His mother took no notice of his muttering. At last he shouted to her, “Mother, I have a woman in my eye at last.” She answered that and said “Arrah Jamie, you may keep her in your eye. You have no place else to put her”.
Another tells of how Johnnie McGlinchy was going down the town of Donegal with an old wag-by-the-wall clock under his arm to get fixed at the watchmakers.

Mairead and Francis Cunningham pictured at the launch of ‘Scéaltaí, the 1930s schools' manuscript collection of County Donegal’, in Dooish NS Ballybofey on Tuesday night Picture: Gerard McHugh

A neighbour named Charlie (who was fond of his drop) was standing outside Mick Mulacany’s public house.
He called to Johnnie: “No tick Johnnie?” “It’s aisy known there’s no tick,” answered Johnnie, “or you wouldn’t be standing outside.”
Another man in Donegal town with a cart of poteen heard that the ‘Revenue’ had information so he had to do a switch.
“There was another cart of turf coming in along with the cart in which the poteen was in. The men had no time to do anything but to change horses and put the white horse in the other cart.
“When the police came they took charge of the white horse and cart and brought them into the town and emptied the turf in the barrack yard, but the poteen was safely delivered by the other cart.
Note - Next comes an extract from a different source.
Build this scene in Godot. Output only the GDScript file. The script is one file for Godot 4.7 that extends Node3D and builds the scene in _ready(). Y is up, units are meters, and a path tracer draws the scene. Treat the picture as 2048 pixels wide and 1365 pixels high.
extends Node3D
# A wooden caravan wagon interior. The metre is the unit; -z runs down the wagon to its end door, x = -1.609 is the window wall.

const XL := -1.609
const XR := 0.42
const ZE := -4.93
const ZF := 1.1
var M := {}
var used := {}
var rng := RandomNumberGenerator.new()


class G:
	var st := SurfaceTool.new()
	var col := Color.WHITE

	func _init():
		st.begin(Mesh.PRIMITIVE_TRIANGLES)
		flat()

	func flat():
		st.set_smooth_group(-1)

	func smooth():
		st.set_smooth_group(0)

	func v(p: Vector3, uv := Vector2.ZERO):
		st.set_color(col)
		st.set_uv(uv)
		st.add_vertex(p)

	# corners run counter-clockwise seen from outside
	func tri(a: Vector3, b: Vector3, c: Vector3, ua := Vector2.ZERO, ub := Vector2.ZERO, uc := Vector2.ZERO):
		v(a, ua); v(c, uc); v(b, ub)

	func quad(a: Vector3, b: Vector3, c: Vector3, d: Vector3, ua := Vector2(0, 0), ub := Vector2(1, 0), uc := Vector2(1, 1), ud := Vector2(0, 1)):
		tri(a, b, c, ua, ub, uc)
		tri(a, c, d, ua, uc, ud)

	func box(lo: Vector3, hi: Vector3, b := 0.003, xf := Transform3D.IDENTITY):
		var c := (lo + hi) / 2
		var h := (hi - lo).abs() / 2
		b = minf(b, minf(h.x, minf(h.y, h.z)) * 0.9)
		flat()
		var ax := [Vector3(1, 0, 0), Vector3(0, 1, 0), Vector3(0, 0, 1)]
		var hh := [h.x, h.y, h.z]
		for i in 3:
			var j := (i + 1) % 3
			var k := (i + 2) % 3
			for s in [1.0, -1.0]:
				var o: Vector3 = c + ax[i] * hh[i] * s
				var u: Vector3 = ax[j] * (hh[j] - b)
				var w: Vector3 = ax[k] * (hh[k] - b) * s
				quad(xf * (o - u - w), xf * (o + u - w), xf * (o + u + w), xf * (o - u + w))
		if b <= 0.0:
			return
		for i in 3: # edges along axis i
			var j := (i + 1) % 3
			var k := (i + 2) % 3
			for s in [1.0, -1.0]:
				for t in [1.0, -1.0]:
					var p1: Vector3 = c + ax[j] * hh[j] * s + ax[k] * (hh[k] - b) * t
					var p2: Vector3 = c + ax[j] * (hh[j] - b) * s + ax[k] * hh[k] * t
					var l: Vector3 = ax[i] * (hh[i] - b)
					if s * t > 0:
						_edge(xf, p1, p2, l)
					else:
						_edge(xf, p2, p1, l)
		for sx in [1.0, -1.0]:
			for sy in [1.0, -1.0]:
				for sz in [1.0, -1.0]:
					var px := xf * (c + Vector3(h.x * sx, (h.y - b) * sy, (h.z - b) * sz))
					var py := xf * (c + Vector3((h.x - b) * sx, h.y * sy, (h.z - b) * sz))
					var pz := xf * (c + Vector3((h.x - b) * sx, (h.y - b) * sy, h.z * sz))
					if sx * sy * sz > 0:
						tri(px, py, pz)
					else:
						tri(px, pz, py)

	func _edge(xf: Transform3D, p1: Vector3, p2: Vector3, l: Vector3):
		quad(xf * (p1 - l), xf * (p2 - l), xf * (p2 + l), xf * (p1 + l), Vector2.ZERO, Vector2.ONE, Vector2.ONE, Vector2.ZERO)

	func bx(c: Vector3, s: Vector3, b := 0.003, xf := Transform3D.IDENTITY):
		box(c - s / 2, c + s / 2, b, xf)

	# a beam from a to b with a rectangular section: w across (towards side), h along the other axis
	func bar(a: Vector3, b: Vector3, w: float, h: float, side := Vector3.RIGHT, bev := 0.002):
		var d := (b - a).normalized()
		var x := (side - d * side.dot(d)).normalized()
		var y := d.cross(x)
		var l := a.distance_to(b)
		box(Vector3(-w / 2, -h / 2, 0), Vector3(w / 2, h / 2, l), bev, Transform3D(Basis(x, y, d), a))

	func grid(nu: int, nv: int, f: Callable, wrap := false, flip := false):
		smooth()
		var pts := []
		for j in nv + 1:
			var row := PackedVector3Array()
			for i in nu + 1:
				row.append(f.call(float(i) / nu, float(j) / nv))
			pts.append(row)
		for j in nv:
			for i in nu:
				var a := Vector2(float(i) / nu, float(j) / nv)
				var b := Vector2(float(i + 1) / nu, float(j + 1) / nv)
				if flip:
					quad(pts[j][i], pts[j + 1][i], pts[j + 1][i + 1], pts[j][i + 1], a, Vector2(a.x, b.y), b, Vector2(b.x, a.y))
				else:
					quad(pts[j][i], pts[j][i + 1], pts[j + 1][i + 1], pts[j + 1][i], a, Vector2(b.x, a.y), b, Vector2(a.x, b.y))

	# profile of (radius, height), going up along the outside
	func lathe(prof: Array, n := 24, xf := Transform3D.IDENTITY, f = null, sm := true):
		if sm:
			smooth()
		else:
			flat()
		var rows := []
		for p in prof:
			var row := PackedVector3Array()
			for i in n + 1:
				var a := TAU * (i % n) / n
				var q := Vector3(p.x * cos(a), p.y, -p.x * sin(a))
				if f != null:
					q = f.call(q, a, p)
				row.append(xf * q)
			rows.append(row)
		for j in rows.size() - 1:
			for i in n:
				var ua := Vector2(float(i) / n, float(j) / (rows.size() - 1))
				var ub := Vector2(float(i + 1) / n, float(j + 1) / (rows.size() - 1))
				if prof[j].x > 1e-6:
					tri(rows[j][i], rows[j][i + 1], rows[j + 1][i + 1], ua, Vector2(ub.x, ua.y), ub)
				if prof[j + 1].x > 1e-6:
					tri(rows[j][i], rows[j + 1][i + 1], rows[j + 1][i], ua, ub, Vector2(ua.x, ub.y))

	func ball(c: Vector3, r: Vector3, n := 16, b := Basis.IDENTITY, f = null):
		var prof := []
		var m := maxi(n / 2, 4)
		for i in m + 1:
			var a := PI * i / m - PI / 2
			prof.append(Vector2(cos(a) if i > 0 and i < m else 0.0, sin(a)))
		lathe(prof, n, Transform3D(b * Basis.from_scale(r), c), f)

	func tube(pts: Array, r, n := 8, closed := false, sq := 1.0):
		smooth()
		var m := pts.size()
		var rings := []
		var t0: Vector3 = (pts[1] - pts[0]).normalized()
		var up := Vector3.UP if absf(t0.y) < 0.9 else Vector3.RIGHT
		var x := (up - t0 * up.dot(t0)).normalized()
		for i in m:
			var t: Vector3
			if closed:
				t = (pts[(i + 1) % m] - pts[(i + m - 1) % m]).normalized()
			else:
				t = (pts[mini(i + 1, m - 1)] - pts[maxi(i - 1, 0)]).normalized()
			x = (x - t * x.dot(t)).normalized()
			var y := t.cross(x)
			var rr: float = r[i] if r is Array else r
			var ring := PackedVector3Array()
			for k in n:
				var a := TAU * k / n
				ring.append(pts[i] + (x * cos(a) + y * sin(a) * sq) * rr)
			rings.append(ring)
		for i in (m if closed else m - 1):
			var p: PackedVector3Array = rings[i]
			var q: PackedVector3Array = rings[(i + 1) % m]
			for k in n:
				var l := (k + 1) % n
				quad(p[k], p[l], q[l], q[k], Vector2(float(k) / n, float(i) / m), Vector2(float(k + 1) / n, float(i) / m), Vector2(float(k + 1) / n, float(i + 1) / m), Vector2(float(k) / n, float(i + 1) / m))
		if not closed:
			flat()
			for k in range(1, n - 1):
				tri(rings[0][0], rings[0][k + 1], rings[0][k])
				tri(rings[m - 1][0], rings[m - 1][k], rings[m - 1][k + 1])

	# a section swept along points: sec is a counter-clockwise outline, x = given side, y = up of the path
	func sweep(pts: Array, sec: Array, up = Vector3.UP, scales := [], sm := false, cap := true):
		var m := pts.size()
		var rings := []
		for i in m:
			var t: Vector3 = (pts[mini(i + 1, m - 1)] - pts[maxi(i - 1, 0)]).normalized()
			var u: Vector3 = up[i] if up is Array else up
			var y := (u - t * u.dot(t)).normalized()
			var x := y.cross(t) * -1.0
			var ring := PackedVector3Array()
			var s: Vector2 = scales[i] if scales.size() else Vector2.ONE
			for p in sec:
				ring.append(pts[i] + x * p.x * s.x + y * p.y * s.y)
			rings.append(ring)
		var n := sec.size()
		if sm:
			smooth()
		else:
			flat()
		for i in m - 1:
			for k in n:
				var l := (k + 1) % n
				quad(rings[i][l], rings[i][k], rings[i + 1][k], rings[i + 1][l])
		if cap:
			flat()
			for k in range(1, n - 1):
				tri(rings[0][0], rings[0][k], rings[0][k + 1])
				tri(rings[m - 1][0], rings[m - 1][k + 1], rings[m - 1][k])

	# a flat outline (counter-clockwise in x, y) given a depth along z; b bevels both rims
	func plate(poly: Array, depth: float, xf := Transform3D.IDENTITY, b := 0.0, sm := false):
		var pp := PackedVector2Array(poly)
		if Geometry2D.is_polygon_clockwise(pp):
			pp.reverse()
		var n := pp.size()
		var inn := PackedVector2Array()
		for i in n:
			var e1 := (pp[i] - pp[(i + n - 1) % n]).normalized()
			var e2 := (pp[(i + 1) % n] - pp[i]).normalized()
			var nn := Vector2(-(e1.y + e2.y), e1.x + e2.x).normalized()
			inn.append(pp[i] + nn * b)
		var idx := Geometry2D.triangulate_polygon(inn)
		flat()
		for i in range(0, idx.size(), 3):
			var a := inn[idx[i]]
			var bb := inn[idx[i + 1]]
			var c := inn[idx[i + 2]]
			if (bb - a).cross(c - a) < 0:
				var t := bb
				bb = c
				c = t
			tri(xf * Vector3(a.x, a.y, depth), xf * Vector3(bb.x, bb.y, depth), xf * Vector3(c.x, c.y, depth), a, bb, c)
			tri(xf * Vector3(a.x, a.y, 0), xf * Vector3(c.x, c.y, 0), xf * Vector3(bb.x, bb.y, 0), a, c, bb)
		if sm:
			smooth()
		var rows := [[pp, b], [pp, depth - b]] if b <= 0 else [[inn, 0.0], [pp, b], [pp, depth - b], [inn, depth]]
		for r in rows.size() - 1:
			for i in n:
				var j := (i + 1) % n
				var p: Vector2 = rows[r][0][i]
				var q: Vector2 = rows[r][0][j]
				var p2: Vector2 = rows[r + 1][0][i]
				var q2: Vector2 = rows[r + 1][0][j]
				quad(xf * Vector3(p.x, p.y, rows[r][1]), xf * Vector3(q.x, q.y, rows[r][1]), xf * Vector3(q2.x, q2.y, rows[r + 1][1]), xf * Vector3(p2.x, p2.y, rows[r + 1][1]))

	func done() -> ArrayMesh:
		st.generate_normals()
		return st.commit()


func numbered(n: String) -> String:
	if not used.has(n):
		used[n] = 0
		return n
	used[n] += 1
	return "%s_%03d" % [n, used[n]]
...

So the police got fooled.
So the British Gover[n]ment failed to stop poteen-making in the parish of Inver. But the late Cardinal O'Donnell, then Bishop of Raphoe, made it a reserved sin to make poteen or sell it. So the making of poteen gradually stopped in this parish.”


“Father Mick Kelly was parish priest in Killymard forty years ago. One day he met an old woman on the road. She told him that she was not in good health and that she wanted some of the Spa well water and those in charge of it would not give it to her without money and she had none to give them.
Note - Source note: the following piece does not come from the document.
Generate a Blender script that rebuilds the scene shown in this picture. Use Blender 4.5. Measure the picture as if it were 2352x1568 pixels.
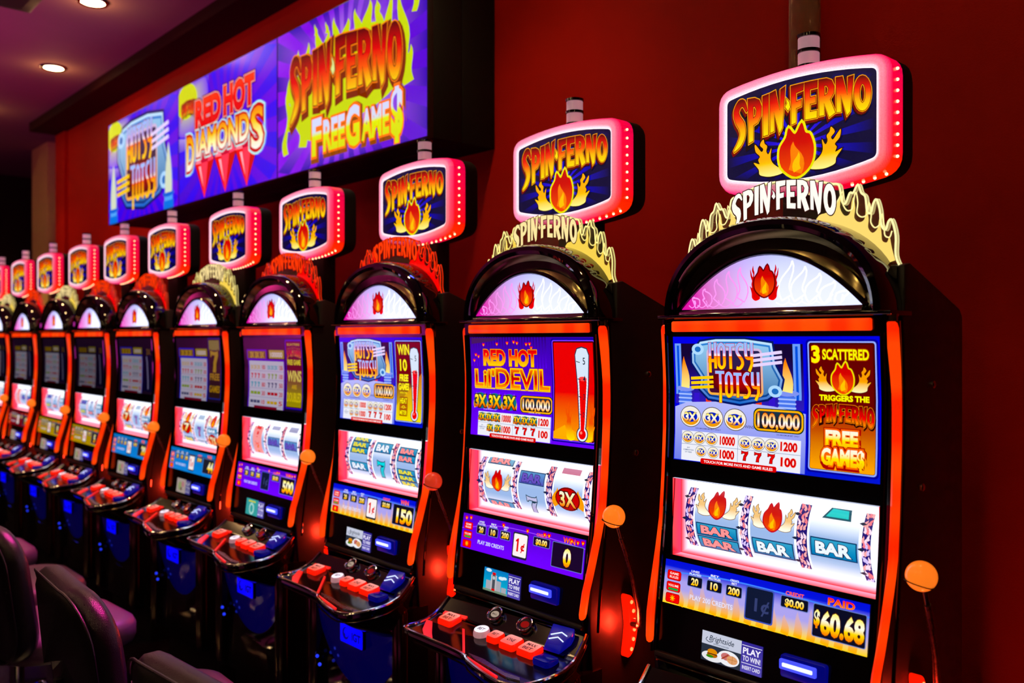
import bpy, bmesh, math, random
from mathutils import Vector, Matrix
from mathutils.geometry import tessellate_polygon
R = math.radians
pi = math.pi
random.seed(7)
sc = bpy.context.scene
col = sc.collection
for o in list(bpy.data.objects): bpy.data.objects.remove(o)

# ------------------------------------------------------------------ camera, world, exposure
cd = bpy.data.cameras.new('camera')
cam = bpy.data.objects.new('camera', cd); col.objects.link(cam)
cam.location = (0, 0, 1.55)
cam.rotation_euler = (R(90 - 0.142), 0, R(47.74))
cd.sensor_width = 36; cd.lens = 36 * 2050 / 2352
cd.clip_start = .05; cd.clip_end = 60
cd.dof.use_dof = True; cd.dof.focus_distance = 2.15; cd.dof.aperture_fstop = 2.9
sc.camera = cam
sc.view_settings.view_transform = 'Standard'; sc.view_settings.look = 'None'
sc.view_settings.exposure = 0; sc.view_settings.gamma = 1
sc.view_settings.use_curve_mapping = False
w = bpy.data.worlds.new('world'); sc.world = w; w.use_nodes = True
w.node_tree.nodes['Background'].inputs[0].default_value = (.02, .004, .01, 1)
w.node_tree.nodes['Background'].inputs[1].default_value = .05

CEIL = 3.55
WALL = 2.51
def lamp(name, kind, loc, power, color, size=.1, rot=(0, 0, 0), spot=None, blend=.6):
    l = bpy.data.lights.new(name, kind); l.energy = power; l.color = color
    if kind == 'AREA': l.size = size
    else: l.shadow_soft_size = size
    if kind == 'SPOT': l.spot_size = spot; l.spot_blend = blend
    o = bpy.data.objects.new(name, l); col.objects.link(o); o.location = loc; o.rotation_euler = rot
    return o
# unseen area lamp: violet wash of machines across the aisle on the ceiling
lamp('violet_wash', 'AREA', (-6.4, -.5, 1.3), 60, (.9, .04, .6), 1.6, (R(180), 0, 0))
for x in (-2.2, -3.6, -5.0): lamp('stool_magenta_fill', 'SPOT', (x, 1.75, 2.9), 330, (1, .015, .4), .1, (R(-24), 0, 0), R(34), .8)  # added spots hung in mid-air to tint the stool seats magenta
for x in (-2.0, -3.3, -4.6): lamp('stool_blue_fill', 'SPOT', (x + .9, 1.9, 2.6), 90, (.04, .05, 1), .1, (R(-20), R(-14), 0), R(26), .9)  # added spots without a fixture, for the blue on the seats
LIGHTS = [(-8.8, 1.72), (-10.0, 1.3), (-7.12, 1.92), (-5.58, 1.72), (-4.05, 1.8), (-2.5, 1.8), (-.95, 1.8),
          (-8.2, -.3), (-6.2, -.3), (-4.2, -.3), (-2.2, -.3), (-.2, -.3), (1.6, -.3),
          (-6.2, -2.0), (-4.2, -2.0), (-2.2, -2.0), (-.2, -2.0), (1.6, -2.0), (-5.2, -3.6), (-3.2, -3.6), (-1.2, -3.6), (.8, -3.6), (1.6, 1.4)]
for i, (x, y) in enumerate(LIGHTS):
    lamp('downlight_lamp', 'SPOT', (x, y, CEIL - .03), (150 if i == 1 else 4 if x > -1 else 30) if i < 8 else (2 if x > 0 else 5), (1, .6, .26), .06, (0, 0, 0), R(105), .7)  # second entry is an unseen downlight added to light the tan column

for x, y in LIGHTS[:7]: lamp('downlight_glow', 'POINT', (x, y, CEIL - .12), 1.6, (1, .5, .2), .05)
EXTRA = [(-9.6 + 1.35 * i, y) for i in range(9) for y in (-1.15, -2.75, -4.1)]
# ------------------------------------------------------------------ materials
def lin(c):
    return c / 12.92 if c <= .04045 else ((c + .055) / 1.055) ** 2.4
def C(h, k=1.0):
    h = h.lstrip('#')
    return tuple(lin(int(h[i:i + 2], 16) / 255) * k for i in (0, 2, 4))
def mixc(a, b, t): return tuple(x + (y - x) * t for x, y in zip(a, b))

MATS = {}
def mat(name, base=(.5, .5, .5), rough=.5, metal=0, coat=0, emit=None, es=1, noise=None, bump=None, alpha=1, trans=0, spec=.5, sampling=None):
    m = bpy.data.materials.new(name); m.use_nodes = True
    nt = m.node_tree; b = nt.nodes['Principled BSDF']
    b.inputs['Base Color'].default_value = (*base, 1)
    b.inputs['Roughness'].default_value = rough
    b.inputs['Metallic'].default_value = metal
    b.inputs['Coat Weight'].default_value = coat
    b.inputs['Coat Roughness'].default_value = .05
    b.inputs['Alpha'].default_value = alpha
    b.inputs['Transmission Weight'].default_value = trans
    b.inputs['Specular IOR Level'].default_value = spec
    if emit: b.inputs['Emission Color'].default_value = (*emit, 1); b.inputs['Emission Strength'].default_value = es
    tc = nt.nodes.new('ShaderNodeTexCoord')
    if noise:
        sca, amt = noise
        n = nt.nodes.new('ShaderNodeTexNoise'); n.inputs['Scale'].default_value = sca; n.inputs['Detail'].default_value = 5
        nt.links.new(tc.outputs['Object'], n.inputs['Vector'])
        r = nt.nodes.new('ShaderNodeMapRange'); r.inputs[3].default_value = rough - amt; r.inputs[4].default_value = rough + amt
        nt.links.new(n.outputs['Fac'], r.inputs[0]); nt.links.new(r.outputs[0], b.inputs['Roughness'])
    if bump:
        sca, st = bump
        n = nt.nodes.new('ShaderNodeTexNoise'); n.inputs['Scale'].default_value = sca; n.inputs['Detail'].default_value = 3
        nt.links.new(tc.outputs['Object'], n.inputs['Vector'])
        bp = nt.nodes.new('ShaderNodeBump'); bp.inputs['Strength'].default_value = st; bp.inputs['Distance'].default_value = .01
        nt.links.new(n.outputs['Fac'], bp.inputs['Height']); nt.links.new(bp.outputs[0], b.inputs['Normal'])
    if sampling: m.cycles.emission_sampling = sampling
    MATS[name] = m
    return m
GLOSS = mat('gloss_black', (.004, .004, .005), .03, noise=(30, .01), coat=.6)
SATIN = mat('satin_black', (.012, .011, .012), .42, noise=(60, .08))
MATTE = mat('matte_black', (.004, .004, .004), .7, noise=(80, .1), spec=.25)
GLASSB = mat('screen_glass', (.003, .003, .004), .12, noise=(20, .03))
CHROME = mat('chrome', (.75, .75, .78), .1, 1, noise=(40, .03))
STEEL = mat('dark_steel', (.22, .2, .19), .28, 1, noise=(90, .1))
BRONZE = mat('smoked_chrome', (.2, .15, .1), .16, 1, noise=(25, .06))
VINYL = mat('black_vinyl', (.012, .009, .012), .3, noise=(200, .06), bump=(350, .15))
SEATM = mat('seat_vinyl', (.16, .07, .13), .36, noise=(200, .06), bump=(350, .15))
RECESS = mat('reflection_tinted_chrome', (.42, .34, .16), .2, 1, noise=(9, .14))  # gold base colour stands in for gold-green reflections in the dome recess
def clear_mat(name, tint, op, rough=.03, emit=None, es=0):
    m = bpy.data.materials.new(name); m.use_nodes = True; nt = m.node_tree
    for n in list(nt.nodes): nt.nodes.remove(n)
    out = nt.nodes.new('ShaderNodeOutputMaterial'); t = nt.nodes.new('ShaderNodeBsdfTransparent'); t.inputs[0].default_value = (*tint, 1)
    g = nt.nodes.new('ShaderNodeBsdfPrincipled'); g.inputs['Base Color'].default_value = (*tint, 1); g.inputs['Roughness'].default_value = rough
    if emit: g.inputs['Emission Color'].default_value = (*emit, 1); g.inputs['Emission Strength'].default_value = es
    mx = nt.nodes.new('ShaderNodeMixShader'); mx.inputs[0].default_value = op
    fr = nt.nodes.new('ShaderNodeLayerWeight'); fr.inputs[0].default_value = .25
    ma = nt.nodes.new('ShaderNodeMath'); ma.operation = 'MULTIPLY_ADD'; ma.inputs[1].default_value = .5; ma.inputs[2].default_value = op
    nt.links.new(fr.outputs['Facing'], ma.inputs[0]); nt.links.new(ma.outputs[0], mx.inputs[0])
    nt.links.new(t.outputs[0], mx.inputs[1]); nt.links.new(g.outputs[0], mx.inputs[2]); nt.links.new(mx.outputs[0], out.inputs[0])
    return m
ACRYL = clear_mat('clear_acrylic', (.85, .8, .75), .06)
TUBEM = clear_mat('amber_acrylic', (.8, .55, .4), .12)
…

The priest told her to come along with him and he would soon get her plenty of Spa well water.
He went into the river above the Spa well house. He made a little hole in the top of his umbrella and immediately the water sprang up.
James Mullin the mason from Castle Street, Donegal built a cement wall around the well to prevent the river water from flowing into it. People go to it to get cured.
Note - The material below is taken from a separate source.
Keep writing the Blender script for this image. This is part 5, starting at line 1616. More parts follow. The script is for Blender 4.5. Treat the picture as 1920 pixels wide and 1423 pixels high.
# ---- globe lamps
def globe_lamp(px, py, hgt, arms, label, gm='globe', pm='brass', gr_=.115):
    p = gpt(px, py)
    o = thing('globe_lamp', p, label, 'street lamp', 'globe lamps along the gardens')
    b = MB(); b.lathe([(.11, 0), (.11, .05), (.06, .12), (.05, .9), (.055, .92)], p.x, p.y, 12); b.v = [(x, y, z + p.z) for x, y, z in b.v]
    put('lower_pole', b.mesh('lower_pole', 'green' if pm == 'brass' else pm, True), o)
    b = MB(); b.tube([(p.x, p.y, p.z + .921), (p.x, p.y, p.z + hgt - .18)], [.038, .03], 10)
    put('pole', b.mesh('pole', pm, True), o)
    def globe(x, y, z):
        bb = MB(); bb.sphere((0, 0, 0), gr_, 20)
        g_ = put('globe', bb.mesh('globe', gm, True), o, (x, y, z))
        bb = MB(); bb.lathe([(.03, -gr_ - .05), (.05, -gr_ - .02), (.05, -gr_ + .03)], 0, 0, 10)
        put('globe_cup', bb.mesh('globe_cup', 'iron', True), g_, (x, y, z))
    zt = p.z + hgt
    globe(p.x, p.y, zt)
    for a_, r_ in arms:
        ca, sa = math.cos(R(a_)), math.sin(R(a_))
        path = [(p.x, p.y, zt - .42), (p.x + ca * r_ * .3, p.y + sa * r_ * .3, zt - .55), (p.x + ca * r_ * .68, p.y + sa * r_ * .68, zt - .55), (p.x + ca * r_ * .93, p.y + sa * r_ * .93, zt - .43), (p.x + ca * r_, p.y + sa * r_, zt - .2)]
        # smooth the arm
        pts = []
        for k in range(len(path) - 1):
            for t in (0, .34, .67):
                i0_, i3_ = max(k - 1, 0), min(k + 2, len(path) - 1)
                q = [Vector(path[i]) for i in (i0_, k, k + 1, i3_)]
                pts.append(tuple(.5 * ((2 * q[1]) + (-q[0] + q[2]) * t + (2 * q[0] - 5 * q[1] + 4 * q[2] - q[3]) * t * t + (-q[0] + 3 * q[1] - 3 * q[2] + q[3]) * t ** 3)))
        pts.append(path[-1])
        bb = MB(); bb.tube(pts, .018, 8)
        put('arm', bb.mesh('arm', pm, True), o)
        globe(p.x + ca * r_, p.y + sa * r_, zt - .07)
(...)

The people used to say a prayer for the priest that found the well and for the man that built the wall around the well.”
A certain Parish Priest called the Right Rev. Monsignor Walker, who lived in Donegal, a few years ago, instructed his servant boy on the proper way to address the Bishop who was on a visit to the Parochial House.
“Now,” said the priest, “You go up to the bishop's room, knock at the door and when the bishop says ‘Who is there?’ you reply ‘The boy my Lord’.”
The boy, doing as directed, knocked at the Bishop's door “Who is there?” asked the bishop...and the boy, very much excited replied “The Lord my boy!”
Other stories deal with local cures. For example. “People say that if you boil turnips with some butter and mash them up and tie them up in a cloth and put them on your feet, the cold will go away” or boil buttermilk and a little sugar together and drink hot before going to bed.
Another cure is to boil dockan roots and the leaves of a sycamore tree with sugar and sweet milk.
Blackcurrant jam - a tablespoonful, with a cup of boiling water poured upon it, is an excellent cure for colds.
And a remedy for burns is to cover the burned portion with common baking-soda and then to be tied tightly with a cloth soaked in buttermilk.”

One day a few years ago there was a tramp going along the road and he went into a public house in Laghey.
He asked the publican for a bottle of stout, and when he had it drunk he offered stamps in payment instead of money. The publican was quite willing to take the stamps, so the tramp jumped up, gave three stamps on the floor and calmly walked out.
About twenty-five years ago a man named Myles a humorous fellow, used to frequent Donegal town, and, indeed, he was well known throughout the country.
It happened one day however, a Protestant clergyman and his wife visited the town.
A few hours later the minister was ready to return but he could not find his wife, who had gone out to do some shopping.
While he was looking for her, he met Myles. Giving him a sixpence, the minister asked him to be good enough to search his wife.
A half-hour later Myles returned.
“I’m very sorry, your reverence, he said to the clergyman. “I searched all the public-houses in the town for your wife, but I could not find her!”